Gamification : peut-on vraiment apprendre sans effort ?
La gamification ou ludification semble peu à peu être devenue le principe pédagogique fondateur de la plupart des dispositifs d’apprentissage, et en particulier de ceux en ligne. A fonder la pédagogie sur le plaisir, on entretient l'idée non seulement qu'on peut toujours s'amuser en apprenant, mais qu'il faut nécessairement s'amuser pour apprendre. Dans quelle mesure est-ce vrai ou exagéré ?
L’effort est au cœur du processus d’apprentissage
L’apprentissage suppose un changement de représentations plus ou moins profonds, une acquisition de connaissances, une incursion dans des zones d’inconfort lors de la mise en œuvre opérationnelle. Fondamentalement, apprendre demande toujours un effort sur soi.
Mais… la notion d’effort se déplace
La nature de l’effort demandé aux apprenants a changé ! Il ne s’agit plus d’apprendre par cœur des données brutes, mais d’être capable de les mobiliser dans leur contextualisation professionnelle.
Il convient aussi de nuancer cette opposition entre effort et jeu
La mécanique du jeu repose souvent elle-même sur l’effort, la frustration, et sur un principe de “douleur exquise”. Ainsi refaire 25 fois une séquence de jeu pour parvenir à passer le niveau supérieur n’a rien de plaisant en soi : c’est frustrant, lassant, agaçant… Mais le plaisir et la satisfaction viennent précisément de cette difficulté surmontée.
L’efficacité de la gamification dépend de la manière dont elle est menée.
Celle-ci ne répond pas aux mêmes critères d’efficacité en fonction du terrain de jeu (présentiel, serious game,…) et des joueurs (les apprenants) :
La gamification du présentiel :
Le jeu est un outil d’apprentissage incontournable en présentiel en particulier pour dynamiser un groupe, donner du rythme et impliquer davantage les participants. Il est particulièrement pertinent d’utiliser des énigmes collectives pour développer l’esprit coopératif, des puzzles pour assimiler des concepts ou des procédures, des jeux de rôles pour mettre en situation…
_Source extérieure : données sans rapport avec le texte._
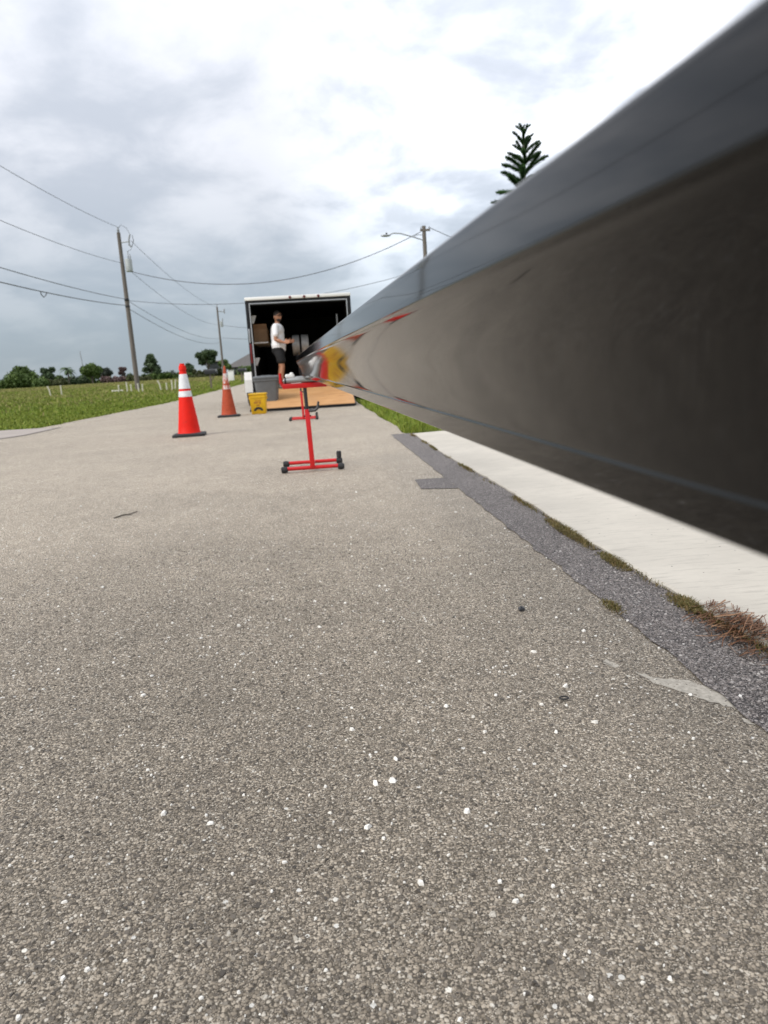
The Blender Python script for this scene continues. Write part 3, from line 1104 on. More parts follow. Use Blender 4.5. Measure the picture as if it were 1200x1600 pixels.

Quels que soient les outils ou méthodes ludiques utilisés, il est utile d’appliquer la règle des 20-80, afin que les apprenants ne se perdent pas dans le jeu : 20% du temps maximum doit être réservé au jeu et 80% de la séquence pédagogique consacré à l’exploitation de ce qui s’est passé et aux apports complémentaires du formateur.
Les serious-games : intégrer les mécanismes d’apprentissage dans le jeu.
La réussite d’un serious game repose sur plusieurs éléments. Bien sûr il faut d’abord respecter les critères de réussite des jeux vidéos dont il s’inspire : une histoire attractive, une réalisation impeccable , une interface de jeu fluide, un game play accessible mais pas trop facile. Mais pour qu’il soit formateur, le serious game doit aussi respecter certains critères de réussite d’un dispositif de formation : un scénario évolutif, qui transpose les complexités de la situation professionnelle de l’apprenant, un découpage de l’histoire ou des mini-jeux associés correspondant à une structuration pédagogique de la problématique de formation, et enfin une formalisation régulière de la progression.
Capture d'écran du Serious-Game CEGOS pour l'OPCA Transports
Les mécanismes de gratification personnelle et d’émulation au sein d’un groupe
Points, badges, médailles… les mécanismes de gratification personnelle de type Foursquare sont intéressants pour encourager l’effort de l’apprenant et montrer sa progression personnelle tout au long d’un dispositif d’apprentissage- que ce soit en présentiel ou à distance.
Les conditions de réussite de ces mécanismes reposent plus que jamais sur la convivialité et la bienveillance : pouvoir se comparer, se jauger aux autres (parfois même défier un autre apprenant) doit se faire dans la bonne humeur, et l’objectif d’apprentissage recherché doit régulièrement être rappelé afin d’éviter de faire entrer les apprenants dans une compétition acharnée et finalement stérile.